3. Populist politics and the freedom of movement

H.E. Victoria Treadell mentioned that Brexit was a result of disagreement on one of the four fundamental freedoms the EU stand for, the movement of people.

Nick White touched upon immigration as factor that pushed Brexit through as well. He cited the fact that UK experiences a net migration of around 300,000 people per year burdening systems of healthcare and welfare in the country. The emigration from other European countries to UK has also led to wage depression instead of a rise in incomes for British people. However he noted that other factors also played a part including Britain’s financial contribution to the EU and its loss of sovereignty over its own laws.

While Dato’ Steven agreed to a certain degree he also believes that governance has become increasingly complex, and that the politics of polarisation, among others, is what led to Brexit.
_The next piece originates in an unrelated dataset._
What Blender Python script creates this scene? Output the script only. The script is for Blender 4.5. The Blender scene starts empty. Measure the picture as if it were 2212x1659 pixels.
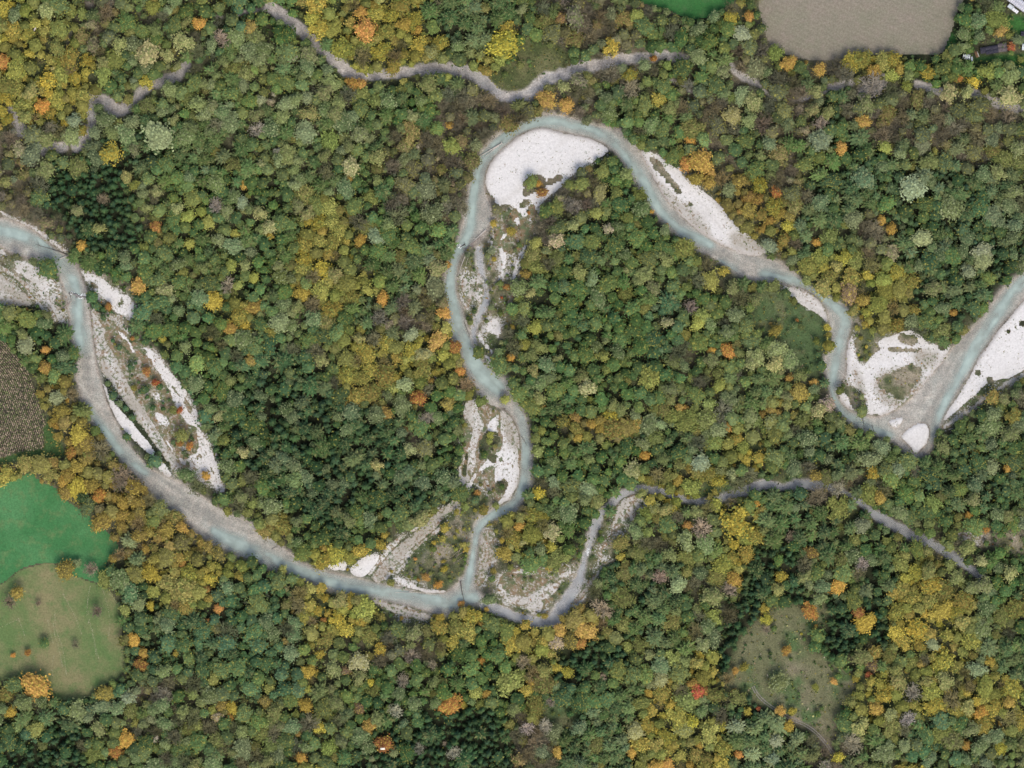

He was of the opinion that Brexit was a strange happenstance where conservatives were able to tap into the anti-establishment populace in the peripheries to gain a slight edge in the votes. He emphasised that this polarisation is observed in many ASEAN countries too and that ASEAN has to ensure that it is addressed before it reaches a tipping point similar to Brexit.

Tan Sri Munir Majid echoed this view and emphasised that if MSMEs are unable to experience the benefits from the ASEAN Economic Community, they will similarly push back against integration and liberalisation.


ASEAN should ensure that all countries truly share the vision and mission of the bloc while persevering sovereignty. Economic integration not be hijacked by other political issues. Members states should not feel that removing themselves from the bloc would be more beneficial for their trade prospects – so liberalisation should continue to occur across all countries at a pace comfortable to each respective country’s development, and ASEAN leaders should work to stamp out populist politics which could tear the bloc apart from the seams. ASEAN has the opportunity to learn these key lessons from Brexit and the experience of the European Union in order to prevent a repeat of Brexit in ASEAN.